I contagi in crescita suscitano allarme e spingono tutti i Paesi a misure restrittive. Un dato però colpisce. La Francia ha deciso un lockdown, ma tiene le scuole aperte. La Germania annuncia provvedimenti duri, ma tiene le scuole aperte. Nonostante la gravità della situazione, dappertutto in Europa si cerca di salvaguardare l’istruzione. In Italia invece si chiudono gli istituti superiori e si discute di ulteriori chiusure. Alcune regioni si sono portate avanti, fermando le scuole di ogni ordine e grado.
È evidente la scarsa considerazione che abbiamo in Italia per la scuola. Ma è evidente anche che alcuni politici nazionali e locali cercano nella scuola un capro espiatorio per nascondere le proprie responsabilità. Così chiudono i luoghi della formazione e della cultura, tra i più controllati e sicuri, per coprire l’inefficiente gestione dei trasporti pubblici, il mancato potenziamento degli Uffici di Igiene, l’assenza di un vero tracciamento dei contagi, le sconsiderate aperture delle movide estive, i controlli inadeguati nei luoghi di assembramento. È lì che andrebbero cercate le ragioni dei contagi in aumento, non nelle scuole. Ed è lì che bisognerebbe intervenire. Per questo la chiusura delle scuole continua a essere una scelta facile e ingiusta.

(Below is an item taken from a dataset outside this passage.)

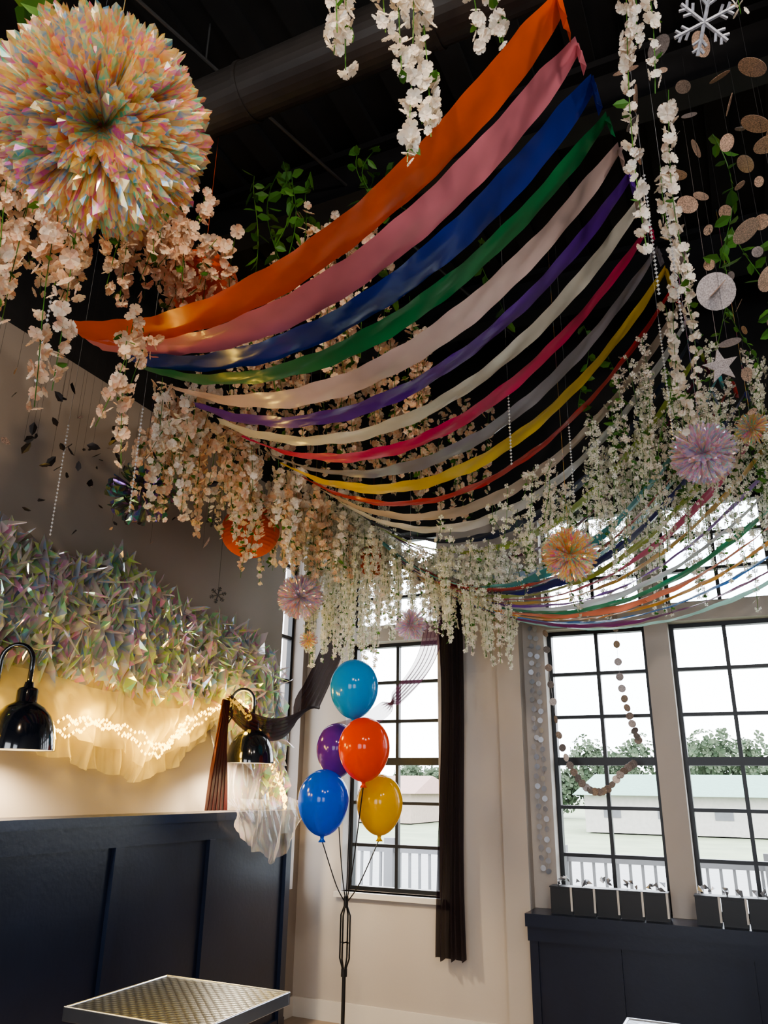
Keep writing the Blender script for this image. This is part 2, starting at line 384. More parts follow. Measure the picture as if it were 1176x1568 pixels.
# ------------------------------------------------------------ ribbons
def interp(i,tab):
    ks=sorted(tab)
    for a,c in zip(ks,ks[1:]):
        if a<=i<=c: return tab[a]+(tab[c]-tab[a])*(i-a)/(c-a)
    return tab[ks[-1]]
YL={0:1.87,3:2.2,9:3.36,15:4.75,17:5.0}; YR={0:2.08,3:2.66,9:3.83,15:4.95,17:5.1}; XR={0:-.29,3:-.22,9:-.1,15:.04,17:.08}
def ribbon(A,Bp,sag,w,mat,seed,tw=.10):
    n=90; V=[];F=[]; A=Vector(A);Bp=Vector(Bp); rr=random.Random(seed); p1,p2=rr.uniform(0,6),rr.uniform(0,6)
    for k in range(n+1):
        s=k/n; c=A.lerp(Bp,s); c.z-=4*sag*s*(1-s)
        endw=min(1,.6+s*6)*min(1,.55+(1-s)*7)
        a=tw*math.sin(s*6+p1)+tw*.4*math.sin(s*15+p2)
        wv=Vector((0,math.cos(a),math.sin(a)))*(w*.5*endw)
        for j,q in enumerate((-1,-.5,0,.5,1)):
            cr=.004*math.sin(s*46+q*4+p1)+.008*(1-abs(q))*math.sin(s*9+p2)+.002*math.sin(s*110+p2+q*6)
            V.append((c.x+wv.x*q,c.y+wv.y*q,c.z+wv.z*q+cr))
    for k in range(n):
        for j in range(4): o=k*5+j; F.append((o,o+1,o+6,o+5))
    # gathered knot and short tail at the high end
    o0=len(V); kn=6
    for k in range(kn+1):
        s=k/kn; c=Bp+Vector((.012*s,.02*math.sin(s*3+p1),-.10*s)); ww=w*(.16+.30*s)
        for j,q in enumerate((-1,-.5,0,.5,1)):
            V.append((c.x+.012*math.sin(q*5+p2),c.y+q*ww,c.z+.006*math.sin(q*9+s*4)))
    for k in range(kn):
        for j in range(4): o=o0+k*5+j; F.append((o,o+1,o+6,o+5))
    return mk('ribbon_streamer',V,F,mat,smooth=True)
def sm(nm,c,**k): return cloth_mat('satin_'+nm,c,coat=.45,**k)
R_=[('orange',(.86,.13,.012),.165),('pink',(.82,.27,.34),.16),('royal_blue',(.01,.035,.34),.155),('green',(.01,.22,.07),.11),
('blush',(.82,.64,.62),.15),('purple',(.14,.025,.40),.11),('ivory',(.80,.78,.70),.12),('hot_pink',(.72,.02,.14),.10),('grey',(.33,.31,.36),.11),
('yellow',(.85,.60,.03),.12),('red',(.60,.03,.03),.07),('tan',(.62,.50,.42),.12),('white',(.80,.82,.86),.12),('navy',(.01,.02,.08),.10),
('lime',(.50,.62,.10),.11),('maroon',(.16,.01,.05),.06),('sky',(.45,.55,.70),.13),('teal',(.0,.18,.22),.10)]
for i,(nm,c,w) in enumerate(R_):
    yl,yr,xr=interp(i,YL),interp(i,YR),interp(i,XR)
    zl=3.2 if i<10 else 3.2+(i-9)*.005
    zr=4.2 if i<16 else 4.1-(i-15)*.1
    sag=.42+.018*i
    ribbon((-2.2-.05*(i<2),yl,zl),(xr,yr,zr),sag,w,sm(nm,c,rough=.22 if nm in('blush','ivory','white','royal_blue','purple','grey') else .34,sheen=.05),i)
X_=[('aqua',(.10,.50,.55)),('scarlet',(.6,.05,.04)),('indigo',(.03,.03,.25)),('lime2',(.45,.6,.1)),('rose',(.7,.15,.3)),('gold',(.75,.5,.1)),('violet',(.25,.08,.45)),('pearl',(.8,.8,.8)),('jade',(.03,.3,.15)),('coral',(.8,.25,.15)),('amber',(.75,.35,.05)),('azure',(.08,.25,.6)),('plum',(.2,.02,.12)),('mint',(.4,.7,.6))]
for i,(nm,c) in enumerate(X_):
    t=i/13
    ribbon((-2.2+.10*t,4.50+.52*t,3.15-.20*t),(.10+.85*t,4.50+.46*t,3.85-.70*t),.78-.20*t,.085-.03*t,sm(nm,c),100+i,tw=.3)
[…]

Le scuole superiori in Toscana sono aperte per il 25% degli studenti. E si assiste a scene davvero tristi. Insegnanti che si aggirano in ambienti spettrali e semideserti ed entrano in aule vuote per collegarsi con i ragazzi a casa. Ne escono scossi, affranti. Fare lezione in un’aula vuota è la morte della scuola. L’educazione ha bisogno dei corpi, degli sguardi, degli odori, di essere insieme fisicamente nello stesso spazio. Se dobbiamo fermare il Paese, facciamo in modo che l’ultimo a chiudere la porta sia un bambino. Non chiudiamogli la porta in faccia mentre ancora mezzo Paese è aperto.